I gasped aloud when I read this in a 2002 interview with Watson. There’s not enough here for me to guess at who these two returned FEPOWs were. But what I can glean:

  • Watson lived and taught in Leicester;
  • The POWs came to him soon after repatriation, since he describes them as ill and immediately post-trauma;
  • He met them while he was still living in wartime condition, teaching anyone he was sent;
  • The 1st Battalion Leicester Regiment was captured in Singapore, and perhaps these fellows were among them.
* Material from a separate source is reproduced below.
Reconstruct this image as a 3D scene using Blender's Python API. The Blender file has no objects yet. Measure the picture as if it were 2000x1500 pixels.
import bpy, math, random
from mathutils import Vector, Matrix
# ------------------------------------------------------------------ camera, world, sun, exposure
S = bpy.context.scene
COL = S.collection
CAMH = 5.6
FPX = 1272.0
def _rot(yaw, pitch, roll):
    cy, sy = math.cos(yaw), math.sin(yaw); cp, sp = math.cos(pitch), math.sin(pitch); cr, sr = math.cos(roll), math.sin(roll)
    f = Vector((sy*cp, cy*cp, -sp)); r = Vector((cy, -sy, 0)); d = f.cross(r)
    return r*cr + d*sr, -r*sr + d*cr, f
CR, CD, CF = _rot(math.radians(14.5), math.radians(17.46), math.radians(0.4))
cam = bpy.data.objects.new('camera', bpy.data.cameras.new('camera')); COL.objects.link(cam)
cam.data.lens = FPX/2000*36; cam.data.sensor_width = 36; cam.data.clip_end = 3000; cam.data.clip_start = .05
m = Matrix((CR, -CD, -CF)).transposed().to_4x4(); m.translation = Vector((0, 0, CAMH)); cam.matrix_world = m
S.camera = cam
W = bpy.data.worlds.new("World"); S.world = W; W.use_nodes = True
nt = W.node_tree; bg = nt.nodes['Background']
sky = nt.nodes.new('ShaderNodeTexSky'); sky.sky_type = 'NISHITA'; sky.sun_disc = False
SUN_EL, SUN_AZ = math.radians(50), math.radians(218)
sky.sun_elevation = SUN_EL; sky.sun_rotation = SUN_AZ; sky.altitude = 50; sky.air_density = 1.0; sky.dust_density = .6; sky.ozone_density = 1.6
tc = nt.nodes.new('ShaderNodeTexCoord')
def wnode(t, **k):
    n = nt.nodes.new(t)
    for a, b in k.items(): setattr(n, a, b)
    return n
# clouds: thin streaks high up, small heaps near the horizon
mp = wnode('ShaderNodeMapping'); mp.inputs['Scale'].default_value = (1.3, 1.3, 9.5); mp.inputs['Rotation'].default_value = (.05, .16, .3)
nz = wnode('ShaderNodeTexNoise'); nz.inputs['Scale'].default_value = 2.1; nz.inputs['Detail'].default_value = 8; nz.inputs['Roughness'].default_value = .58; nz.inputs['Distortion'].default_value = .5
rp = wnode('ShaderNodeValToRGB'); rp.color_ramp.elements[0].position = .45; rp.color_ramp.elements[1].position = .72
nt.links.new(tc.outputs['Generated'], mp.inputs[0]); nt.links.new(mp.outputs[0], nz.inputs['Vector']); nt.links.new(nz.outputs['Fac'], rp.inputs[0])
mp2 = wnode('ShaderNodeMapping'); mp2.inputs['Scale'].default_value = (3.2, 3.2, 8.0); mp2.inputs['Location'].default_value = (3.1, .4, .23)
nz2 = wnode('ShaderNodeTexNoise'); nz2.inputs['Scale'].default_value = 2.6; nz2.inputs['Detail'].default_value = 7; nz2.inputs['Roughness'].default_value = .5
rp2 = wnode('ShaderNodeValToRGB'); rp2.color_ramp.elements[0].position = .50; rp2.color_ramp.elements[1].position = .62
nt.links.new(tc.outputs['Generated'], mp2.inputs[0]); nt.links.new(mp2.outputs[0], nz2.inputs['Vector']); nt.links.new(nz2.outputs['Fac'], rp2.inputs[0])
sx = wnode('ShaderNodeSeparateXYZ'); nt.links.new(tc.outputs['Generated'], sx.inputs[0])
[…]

This suggests that they might have joined his class in November 1945; about a year, in other words, since Donald Watson had solidified his vegan identity with a new word and a newsletter published out of his basement. Now two men were before him who had been used, not as beings in their own right, but as means to someone else’s ends. Others alongside them had been used up. They themselves were struggling to return from death. Who knows what they made of their countercultural teacher. But I can’t help being touched by the idea of these veterans, who’d suffered so much, coming within the orbit of a man whose compassion had room for everyone’s suffering: human, pig, whatever.

This is Bertha. She lives at Woodstock Farm Animal Sanctuary, and she has never been terrified or abused the way millions of other pigs are every day. Her mother was so mistreated at a farm raising pigs for food that the authorities intervened. Mama Julia came to sanctuary traumatized, not too different from the freed POWs coming to Donald Watson. Her children, however, now have the opportunity to live their lives the way everyone should everywhere: free from fear or coercion, their own beings.

In this new year, I hope and pray for more compassionate Donalds, and more fortunate Berthas.